State-owned Greenland said in its latest earnings report that it had cut its interest-bearing debt by 29.6 billion yuan in the third quarter, bringing the total reduction to 64.5 billion yuan in the first nine months, in an effort to meet regulators’ three-red-line rules on developers’ debt ratios.

Greenland is facing uncertainties over its capability to maintain adequate liquidity while using its operating cash flow to bring down its debt to a sustainable level, ratings agency Moody’s Investors Service Inc. wrote in a report last month as it downgraded the company’s credit rating.

Yango Group Co. Ltd. (000671.SZ) reported a negative 31.9 billion yuan in cash flow from financing activities in the first three quarters, a deeper contraction than the negative 8 billion yuan in the same period last year.

On Monday, the developer announced an offer to investors to exchange three outstanding U.S. dollar notes collectively worth $747 million for new notes and some cash in order to ease its liquidity crunch and avoid default.

Some other property firms, however, continued to win fresh funding despite the market turmoil. Poly Developments and Holdings Group Co. Ltd. (600048.SH) reported 25.9 billion yuan in cash flow from financing activities in the first nine months, up from 12.5 billion yuan in the same period last year. Both Greenland and Poly were among the top 10 property firms by sales from January to October, according to the CRIC report.

To bolster waning market confidence, regulators have begun to offer reassurance and asked banks to fine-tune their credit policies toward homebuyers and developers. “Banks have been requested by Beijing to avoid overly severe property curbs. Hence, excessive restrictions have begun to loosen on China’s property sector lending,” economists at Nomura Holdings (Hong Kong) Ltd. wrote in a Monday note.

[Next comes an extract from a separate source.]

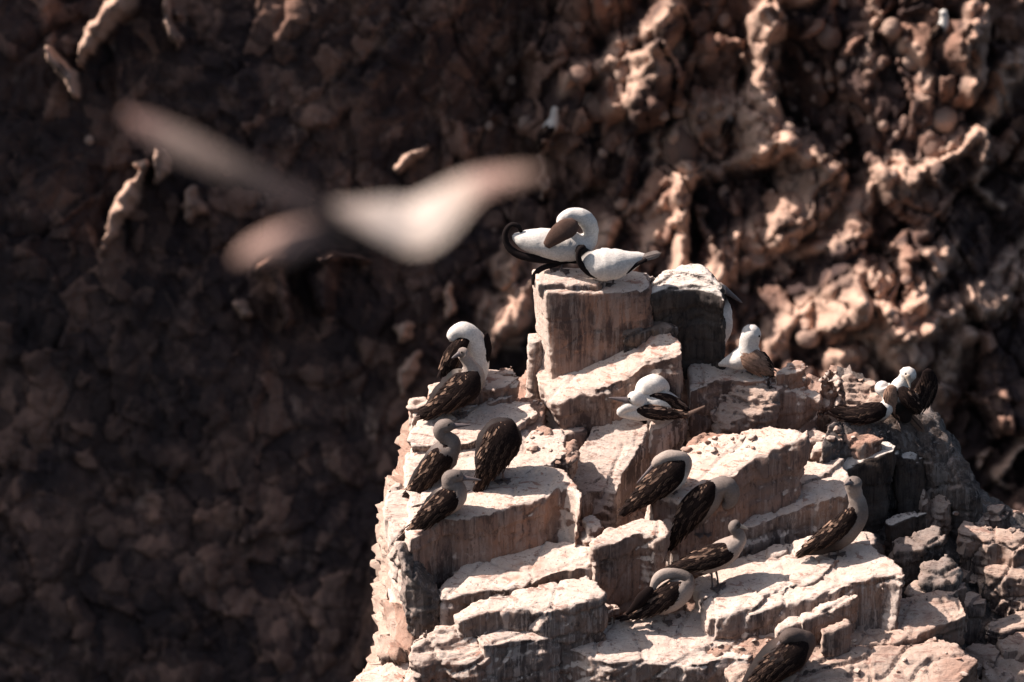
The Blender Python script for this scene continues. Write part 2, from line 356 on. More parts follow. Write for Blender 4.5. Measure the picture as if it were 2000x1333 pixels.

“We think the fine-tuning is moderate and largely aimed at development loans, which only make up 14% of developers’ total funding,” the economists wrote.

Beijing’s long-term goal of curbing speculation and high leverage will likely not be reversed and “the environment may continue to decline for the property sector, governments’ fiscal conditions, the economy and the financial sector,” they wrote.